Banking in 2018
The past decade has been a roller coaster for the global economy. The financial crisis prompted a period of upheaval, triggering substantial changes in regulation, as well as greater market division among the industry’s major players. The landscape that banks now exist in is quite different from the heady days of 2008, but stability has begun to return. Though interest rates remain low, optimism has started to take hold. Even the shock election of US President
Donald Trump and the UK’s vote to leave the European Union were only enough to temporarily dampen spirits, with the worst-case scenarios predicted by many pundits turning out to be well wide of the mark.
According to a report released by the Institute of International Finance (IIF) in April, the global economy is expected to grow 3.5 percent this year, building on the success of the previous 12 months. The positive global expectations are perhaps best reflected in the optimism surrounding the US economy, which the IIF now estimates will grow by 2.9 percent in 2018, up from its original forecast of 2.4 percent. While questions remain regarding the UK economy – largely due to a lack of progress in Brexit negotiations and a particularly cold winter hindering growth in early 2018 – prospects look better than the disaster scenarios predicted just a couple of years earlier.
For banks, the threat of a global economic catastrophe eating into already-narrow profits has subsided – for the time being, at least. However, there remains significant upheaval in the financial sector. The rise of technology-focused start-ups, many of which provide an alternative to the services traditionally offered by banks, is prompting a reduction in banks’ market share. Perhaps more significantly, cryptocurrencies have contested the fundamental concept of money, becoming a legitimate asset in a tremendously short space of time.
Aware of the threat these new companies and systems pose, banks are now focused on turning enemies into allies through strategic investment and acquisition. Amid the new regulatory framework, banks are also being forced to reconsider the role they can, and will, play in the economy. While in a strong position to address these threats, it would be naive to suggest the industry’s current pecking order is set in stone.
Plugged in The most significant trend set to alter the banking sector in the coming years is the gradual development of open banking as the new standard. Increasingly, banks will begin to offer certain tools and data packages to third parties. This is both a business opportunity and a regulatory requirement. With the revised Payment Services Directive being implemented in Europe, banks will soon be forced to make certain services available to external partners. Outside of Europe, initiatives like the Open Bank Project are equipping the marketplace with the tools to develop and distribute application programming interfaces (APIs).

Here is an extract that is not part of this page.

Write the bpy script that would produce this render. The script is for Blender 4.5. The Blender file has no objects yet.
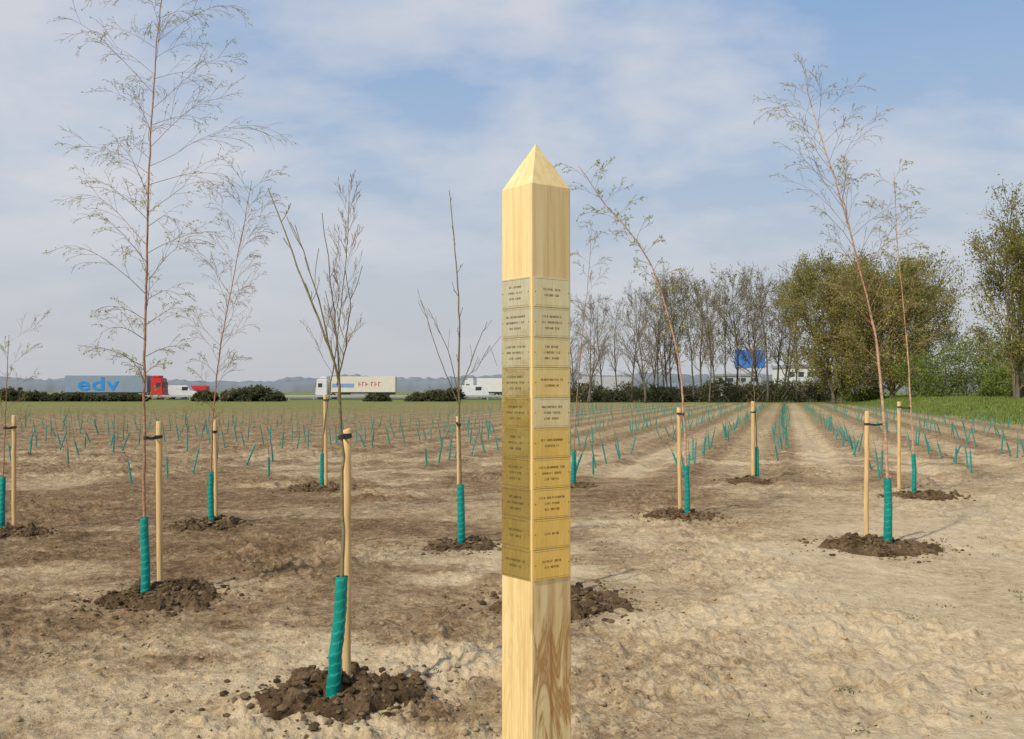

APIs – software tools that allow third parties to work with the businesses that distribute them – will define the relationships banks develop in 2018 and beyond. APIs will provide banks with a straightforward method for working directly with fintech companies, without incurring the costs and complications associated with a direct investment or acquisition. This will significantly impact the way banks and fintech companies conduct business. By leveraging the experience and resources of traditional banks, nimble start-ups will have the tools to develop more innovative and complex applications than ever before. Banks, meanwhile, will be able to maintain a foothold in the market by licensing the infrastructure that underpins these new products, ensuring both parties benefit from the relationship.
According to Capgemini’s Top 10 Trends in Banking – 2017 report, this collaboration will provide banks with a new business model. Instead of rivalling – or acquiring – fintech companies, banks will increasingly monetise and compete in API development. This banking-as-a-platform model will allow banks to generate revenue from their established systems, without having to take on the risks that start-ups are often willing to. Similar business models have been utilised by tech giants like Amazon and Google for many years, but banks are only now realising the benefits of being more open.
That’s not to say this new-found openness and increased focus on technology will be without its risks. As with the implementation of any new digital system, vulnerabilities will surface, leaving banks exposed to cyberattacks (see Fig 1).
In an industry as tightly regulated as banking, any breach could cause an irreparable amount of financial and reputational damage. Facebook may have weathered much of the storm caused by the Cambridge Analytica scandal earlier this year, but that was in no small part due to the lack of any real competitor. Unfortunately for banks, their customer bases are unlikely to be quite so resilient. Such risks are likely to be the focus of regulators in the coming years, with cybersecurity gradually shifting from a purely technological issue to a core business challenge.
Facing the facts With a growing emphasis on APIs, as well as a greater digital focus in general, banks are likely to see a lot less of their customers on a face-to-face basis. As more interfacing is conducted solely through digital channels, the global reduction in the number of bank branches is only going to continue. CACI research, published in 2017, estimated that consumer visits to retail banking branches would decrease by 36 percent between 2017 and 2022. If this prediction rings true, it will result in reduced costs and a significant change in the banking industry’s workforce, with more developers needed to handle the surge in online transactions and fewer administrative workers required to meet the day-to-day needs of customers.
In this period of change, it will be the banks that take advantage of today’s favourable climate in order to plan for the future that will flourish over the next decade. The 2018 World Finance Banking Awards have sought to identify the banks that have successfully held their nerve during a period of uncertainty and are now preparing tools to last them for the foreseeable future and beyond. Congratulations to all of our winners.